Esta é a base em que nos apoiamos, para formular um princípio da doutrina. Não é por concordar ele com as nossas idéias, que o damos como verdadeiro. Não nos colocamos, absolutamente, como árbitro supremo da verdade, e não dizemos a ninguém: “Crede em tal coisa, porque nós vo-la dizemos”. Nossa opinião não é, aos nossos próprios olhos, mais do que uma opinião pessoal, que pode ser justa ou falsa, porque não somos mais infalíveis do que os outros. E não é também porque um princípio nos foi ensinado que o consideramos verdadeiro, mas porque ele recebeu a sanção da concordância.

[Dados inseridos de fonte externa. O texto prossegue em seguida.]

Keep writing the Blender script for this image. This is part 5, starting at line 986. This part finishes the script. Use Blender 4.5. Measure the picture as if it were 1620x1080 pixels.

Nossa posição, recebendo as comunicações de cerca de mil centros espíritas sérios, espalhados pelos mais diversos pontos do globo, estamos em condições de ver quais os princípios sobre que essa concordância se estabelece. É esta observação que nos tem guiado até hoje, e é igualmente ela que nos guiará, através dos novos campos que o Espiritismo está convocado a explorar. E assim que, estudando atentamente as comunicações recebidas de diversos lugares, tanto da França como do exterior, reconhecemos, pela natureza toda especial das revelações, que há uma tendência para entrar numa nova via, e que chegou o momento de se dar um passo à frente. Essas revelações, formuladas às vezes com palavras veladas, passaram quase sempre despercebidas para muitos daqueles que as obtiveram, e muitos outros acreditaram tê-las recebido sozinhos. Tomadas isoladamente, elas seriam para nós sem valor; somente a coincidência lhes confere gravidade. Depois, quando chega o momento de publicá-las, cada um se lembrará de haver recebido instruções no mesmo sentido. É esse o movimento geral que observamos e estudamos, com a assistência dos nossos guias espirituais, e que nos ajuda a avaliar a oportunidade de fazermos uma coisa ou de nos abstermos.


Esse controle universal é uma garantia para a unidade futura do Espiritismo, e anulará todas as teorias contraditórias.